Hay una rara operación en las anécdotas “sexuales”, por llamarlas de algún modo, de este espléndido libro: las anécdotas que recoge Cozarinsky (Gerchunoff ofreciéndole a una vieja encopetada que le preguntó si, como decían, era judío, poner las pruebas en sus manos; o el cruce de Manucho Mujica Láinez con un joven amante, ahora de la mano de otro poeta entrado en años, quien lo presenta como un sobrino: “Fue sobrino mío el año pasado”, contesta el autor de Misteriosa Buenos Aires) rozan a veces el límite de cierta obscenidad con la que el autor disfruta. Es que lo obsceno, como el “chisme” femenino en el que se abisma el chisme que corre de boca en boca, es aquí el fondo privado que se trasluce sobre la esmerada escena de un relato público.

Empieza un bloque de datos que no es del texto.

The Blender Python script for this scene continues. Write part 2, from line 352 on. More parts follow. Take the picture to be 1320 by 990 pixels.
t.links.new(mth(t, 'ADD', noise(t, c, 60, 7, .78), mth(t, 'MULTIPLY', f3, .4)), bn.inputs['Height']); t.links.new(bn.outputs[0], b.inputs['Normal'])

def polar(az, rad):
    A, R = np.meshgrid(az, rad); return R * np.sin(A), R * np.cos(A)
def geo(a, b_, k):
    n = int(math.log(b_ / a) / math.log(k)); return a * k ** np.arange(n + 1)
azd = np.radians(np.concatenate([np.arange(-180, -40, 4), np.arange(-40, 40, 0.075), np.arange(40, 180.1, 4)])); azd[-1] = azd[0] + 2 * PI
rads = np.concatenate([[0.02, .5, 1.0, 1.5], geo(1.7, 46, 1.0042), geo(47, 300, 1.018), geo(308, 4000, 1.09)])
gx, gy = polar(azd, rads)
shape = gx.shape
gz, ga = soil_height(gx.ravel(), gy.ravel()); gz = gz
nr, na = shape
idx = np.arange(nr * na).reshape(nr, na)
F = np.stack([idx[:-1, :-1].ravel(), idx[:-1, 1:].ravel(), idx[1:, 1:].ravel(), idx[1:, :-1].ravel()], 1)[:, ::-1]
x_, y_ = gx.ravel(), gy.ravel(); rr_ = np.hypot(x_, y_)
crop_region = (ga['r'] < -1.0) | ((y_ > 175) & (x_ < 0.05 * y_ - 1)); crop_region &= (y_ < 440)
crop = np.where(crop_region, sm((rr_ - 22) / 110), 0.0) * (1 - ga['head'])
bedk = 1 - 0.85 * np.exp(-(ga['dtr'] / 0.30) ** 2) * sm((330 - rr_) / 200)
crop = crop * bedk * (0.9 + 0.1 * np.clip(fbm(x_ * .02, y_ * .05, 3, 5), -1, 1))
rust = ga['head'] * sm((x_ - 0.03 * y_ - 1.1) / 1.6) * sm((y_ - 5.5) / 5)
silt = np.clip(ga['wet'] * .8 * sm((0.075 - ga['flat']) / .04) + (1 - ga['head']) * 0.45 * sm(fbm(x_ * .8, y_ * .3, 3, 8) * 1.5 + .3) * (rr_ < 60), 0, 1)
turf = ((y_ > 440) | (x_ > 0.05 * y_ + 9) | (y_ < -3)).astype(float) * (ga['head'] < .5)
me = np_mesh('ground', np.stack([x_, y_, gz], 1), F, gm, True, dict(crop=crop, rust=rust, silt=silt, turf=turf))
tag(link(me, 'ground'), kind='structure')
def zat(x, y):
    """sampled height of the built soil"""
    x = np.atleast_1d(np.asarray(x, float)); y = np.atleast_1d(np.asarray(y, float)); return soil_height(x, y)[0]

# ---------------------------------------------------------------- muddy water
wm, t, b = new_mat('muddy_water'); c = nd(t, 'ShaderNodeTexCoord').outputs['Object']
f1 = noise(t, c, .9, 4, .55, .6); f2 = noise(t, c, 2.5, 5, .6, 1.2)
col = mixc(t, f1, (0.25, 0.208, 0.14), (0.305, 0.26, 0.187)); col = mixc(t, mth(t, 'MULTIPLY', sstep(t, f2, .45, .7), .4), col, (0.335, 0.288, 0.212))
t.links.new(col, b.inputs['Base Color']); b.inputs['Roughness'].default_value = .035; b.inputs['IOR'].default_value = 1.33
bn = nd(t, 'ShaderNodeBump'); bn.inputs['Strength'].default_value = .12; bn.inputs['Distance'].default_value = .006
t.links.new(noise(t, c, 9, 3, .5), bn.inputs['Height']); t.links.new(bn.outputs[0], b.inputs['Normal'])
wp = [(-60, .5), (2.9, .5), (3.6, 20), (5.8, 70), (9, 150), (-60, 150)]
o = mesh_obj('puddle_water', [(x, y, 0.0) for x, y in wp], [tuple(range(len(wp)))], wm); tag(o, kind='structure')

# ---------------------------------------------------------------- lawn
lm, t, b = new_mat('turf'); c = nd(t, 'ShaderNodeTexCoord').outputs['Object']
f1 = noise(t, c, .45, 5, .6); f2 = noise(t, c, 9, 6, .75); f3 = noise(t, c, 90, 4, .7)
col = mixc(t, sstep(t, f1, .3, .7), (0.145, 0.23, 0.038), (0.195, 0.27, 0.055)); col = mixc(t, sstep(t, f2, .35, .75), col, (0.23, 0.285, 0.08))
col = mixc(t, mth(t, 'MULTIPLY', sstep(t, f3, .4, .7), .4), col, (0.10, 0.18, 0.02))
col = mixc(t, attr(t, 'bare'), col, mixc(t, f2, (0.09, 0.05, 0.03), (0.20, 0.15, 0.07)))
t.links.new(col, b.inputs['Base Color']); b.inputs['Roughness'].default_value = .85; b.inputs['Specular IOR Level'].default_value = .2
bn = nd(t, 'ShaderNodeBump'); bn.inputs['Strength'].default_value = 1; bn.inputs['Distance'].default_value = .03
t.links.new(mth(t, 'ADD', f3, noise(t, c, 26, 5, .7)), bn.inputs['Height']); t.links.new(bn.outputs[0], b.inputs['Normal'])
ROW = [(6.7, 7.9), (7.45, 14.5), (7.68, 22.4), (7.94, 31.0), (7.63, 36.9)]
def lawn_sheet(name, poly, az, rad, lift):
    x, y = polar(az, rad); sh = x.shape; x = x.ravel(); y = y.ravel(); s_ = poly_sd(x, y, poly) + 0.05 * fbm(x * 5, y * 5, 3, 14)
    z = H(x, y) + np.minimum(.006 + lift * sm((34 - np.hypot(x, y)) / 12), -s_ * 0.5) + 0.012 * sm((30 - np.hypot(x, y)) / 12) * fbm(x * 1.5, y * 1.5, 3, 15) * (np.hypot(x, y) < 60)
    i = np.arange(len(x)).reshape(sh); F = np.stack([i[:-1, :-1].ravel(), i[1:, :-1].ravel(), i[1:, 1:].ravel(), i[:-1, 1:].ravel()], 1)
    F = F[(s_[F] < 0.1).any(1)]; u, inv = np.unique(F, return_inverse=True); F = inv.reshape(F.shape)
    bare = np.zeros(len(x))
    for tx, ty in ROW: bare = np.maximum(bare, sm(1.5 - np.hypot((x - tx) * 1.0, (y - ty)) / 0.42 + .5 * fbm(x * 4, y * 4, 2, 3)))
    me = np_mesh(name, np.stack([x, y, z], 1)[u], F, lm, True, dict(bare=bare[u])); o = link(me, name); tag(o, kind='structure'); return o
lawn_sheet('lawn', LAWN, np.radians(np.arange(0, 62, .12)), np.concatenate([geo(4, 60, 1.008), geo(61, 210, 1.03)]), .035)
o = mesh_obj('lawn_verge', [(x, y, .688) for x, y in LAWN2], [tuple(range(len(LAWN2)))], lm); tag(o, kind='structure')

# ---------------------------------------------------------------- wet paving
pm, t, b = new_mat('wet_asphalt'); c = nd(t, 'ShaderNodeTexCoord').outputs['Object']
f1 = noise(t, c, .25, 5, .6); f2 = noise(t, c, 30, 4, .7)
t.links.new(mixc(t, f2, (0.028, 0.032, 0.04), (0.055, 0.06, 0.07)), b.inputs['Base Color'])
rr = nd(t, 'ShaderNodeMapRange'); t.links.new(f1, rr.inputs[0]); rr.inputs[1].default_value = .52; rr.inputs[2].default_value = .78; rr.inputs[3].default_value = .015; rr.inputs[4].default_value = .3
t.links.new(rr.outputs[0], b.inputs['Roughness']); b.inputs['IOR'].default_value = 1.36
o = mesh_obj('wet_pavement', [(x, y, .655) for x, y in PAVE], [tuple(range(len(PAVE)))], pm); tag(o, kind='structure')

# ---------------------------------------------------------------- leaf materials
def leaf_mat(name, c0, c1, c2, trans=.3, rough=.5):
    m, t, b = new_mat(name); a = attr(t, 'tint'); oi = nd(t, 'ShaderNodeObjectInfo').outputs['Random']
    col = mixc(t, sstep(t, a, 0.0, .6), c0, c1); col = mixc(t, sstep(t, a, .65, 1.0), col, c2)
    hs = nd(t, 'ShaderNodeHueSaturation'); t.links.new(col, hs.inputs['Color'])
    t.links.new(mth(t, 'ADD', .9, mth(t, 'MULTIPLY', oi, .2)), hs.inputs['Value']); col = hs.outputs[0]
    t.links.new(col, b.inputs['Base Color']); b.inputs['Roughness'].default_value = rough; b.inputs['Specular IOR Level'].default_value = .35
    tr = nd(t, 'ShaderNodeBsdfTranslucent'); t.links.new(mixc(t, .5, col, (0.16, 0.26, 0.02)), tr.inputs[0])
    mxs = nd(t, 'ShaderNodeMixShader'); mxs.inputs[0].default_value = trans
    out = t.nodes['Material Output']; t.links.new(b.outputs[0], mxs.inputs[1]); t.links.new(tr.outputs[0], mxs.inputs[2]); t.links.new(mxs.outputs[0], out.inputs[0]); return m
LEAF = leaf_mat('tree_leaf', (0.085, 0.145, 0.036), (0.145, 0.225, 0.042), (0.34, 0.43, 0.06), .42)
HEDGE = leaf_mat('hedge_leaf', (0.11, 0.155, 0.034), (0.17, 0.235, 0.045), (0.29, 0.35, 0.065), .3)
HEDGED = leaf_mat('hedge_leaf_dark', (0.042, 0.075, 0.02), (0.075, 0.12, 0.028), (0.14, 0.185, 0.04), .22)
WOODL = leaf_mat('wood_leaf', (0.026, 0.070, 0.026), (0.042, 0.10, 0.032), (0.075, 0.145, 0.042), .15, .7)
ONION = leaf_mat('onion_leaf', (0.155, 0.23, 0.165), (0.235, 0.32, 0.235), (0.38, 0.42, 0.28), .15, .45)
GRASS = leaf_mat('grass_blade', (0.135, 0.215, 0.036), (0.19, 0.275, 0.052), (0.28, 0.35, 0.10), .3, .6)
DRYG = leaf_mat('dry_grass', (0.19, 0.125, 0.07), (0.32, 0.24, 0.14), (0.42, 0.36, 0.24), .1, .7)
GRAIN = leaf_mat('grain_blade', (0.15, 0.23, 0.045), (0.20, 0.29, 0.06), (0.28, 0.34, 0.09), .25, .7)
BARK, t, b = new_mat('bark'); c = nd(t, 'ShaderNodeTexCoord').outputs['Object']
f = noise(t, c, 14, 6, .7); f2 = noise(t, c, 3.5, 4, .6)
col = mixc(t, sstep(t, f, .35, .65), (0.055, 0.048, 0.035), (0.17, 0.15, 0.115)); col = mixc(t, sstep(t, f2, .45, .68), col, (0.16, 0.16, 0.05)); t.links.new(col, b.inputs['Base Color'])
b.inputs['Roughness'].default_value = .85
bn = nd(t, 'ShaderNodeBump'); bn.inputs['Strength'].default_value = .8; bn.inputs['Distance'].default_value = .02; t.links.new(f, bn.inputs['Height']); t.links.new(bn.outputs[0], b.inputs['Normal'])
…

En ese sentido, el relato que hace Bioy Casares de un ex campeón de tenis, esporádico actor de cine que, dotado de un excepcional miembro viril, repartía “pijotazos” en la nuca en el vestuario del club al que concurría el autor de El sueño de los héroes, no es ya la simpática semblanza de cierta camaradería aristocrática, sino su desconcertante contrapunto.
Sin embargo, es muy probable que Museo del chisme vaya camino a convertirse en un manual de citas para algunas ocasiones sociales que lo multiplicarán y, seguro, terminarán tergiversándolo, como sucede con los chismes.